Print the lines of the data, starting with the first, up to and including the line where "sc.camera = cam" appears.

** Source material **

== == ==

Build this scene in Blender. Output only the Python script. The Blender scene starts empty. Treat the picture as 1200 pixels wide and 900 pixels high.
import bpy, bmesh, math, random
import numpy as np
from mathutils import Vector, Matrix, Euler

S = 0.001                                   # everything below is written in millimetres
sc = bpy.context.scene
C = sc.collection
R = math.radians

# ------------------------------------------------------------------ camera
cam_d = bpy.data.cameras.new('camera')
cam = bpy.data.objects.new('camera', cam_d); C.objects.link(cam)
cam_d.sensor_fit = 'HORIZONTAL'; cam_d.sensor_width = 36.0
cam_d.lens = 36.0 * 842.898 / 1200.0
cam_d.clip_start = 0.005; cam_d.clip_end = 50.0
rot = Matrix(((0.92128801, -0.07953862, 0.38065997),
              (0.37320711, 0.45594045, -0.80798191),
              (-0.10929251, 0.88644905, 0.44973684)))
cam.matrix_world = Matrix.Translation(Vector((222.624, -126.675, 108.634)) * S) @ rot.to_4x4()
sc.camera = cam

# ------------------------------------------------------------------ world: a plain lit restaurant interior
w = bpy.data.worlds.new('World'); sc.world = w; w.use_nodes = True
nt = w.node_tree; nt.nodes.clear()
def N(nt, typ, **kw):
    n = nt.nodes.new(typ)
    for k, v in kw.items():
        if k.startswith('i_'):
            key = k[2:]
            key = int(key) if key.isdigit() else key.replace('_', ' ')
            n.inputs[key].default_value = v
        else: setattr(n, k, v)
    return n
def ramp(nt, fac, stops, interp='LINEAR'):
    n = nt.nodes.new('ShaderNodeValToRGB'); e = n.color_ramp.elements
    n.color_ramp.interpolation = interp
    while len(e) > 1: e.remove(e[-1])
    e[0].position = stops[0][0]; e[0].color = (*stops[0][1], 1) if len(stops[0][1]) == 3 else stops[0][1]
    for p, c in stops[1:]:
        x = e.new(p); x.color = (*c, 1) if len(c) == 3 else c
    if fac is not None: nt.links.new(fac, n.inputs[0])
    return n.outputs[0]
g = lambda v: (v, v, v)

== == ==

** Full solution **
Build this scene in Blender. Output only the Python script. The Blender scene starts empty. Treat the picture as 1200 pixels wide and 900 pixels high.
import bpy, bmesh, math, random
import numpy as np
from mathutils import Vector, Matrix, Euler

S = 0.001                                   # everything below is written in millimetres
sc = bpy.context.scene
C = sc.collection
R = math.radians

# ------------------------------------------------------------------ camera
cam_d = bpy.data.cameras.new('camera')
cam = bpy.data.objects.new('camera', cam_d); C.objects.link(cam)
cam_d.sensor_fit = 'HORIZONTAL'; cam_d.sensor_width = 36.0
cam_d.lens = 36.0 * 842.898 / 1200.0
cam_d.clip_start = 0.005; cam_d.clip_end = 50.0
rot = Matrix(((0.92128801, -0.07953862, 0.38065997),
              (0.37320711, 0.45594045, -0.80798191),
              (-0.10929251, 0.88644905, 0.44973684)))
cam.matrix_world = Matrix.Translation(Vector((222.624, -126.675, 108.634)) * S) @ rot.to_4x4()
sc.camera = cam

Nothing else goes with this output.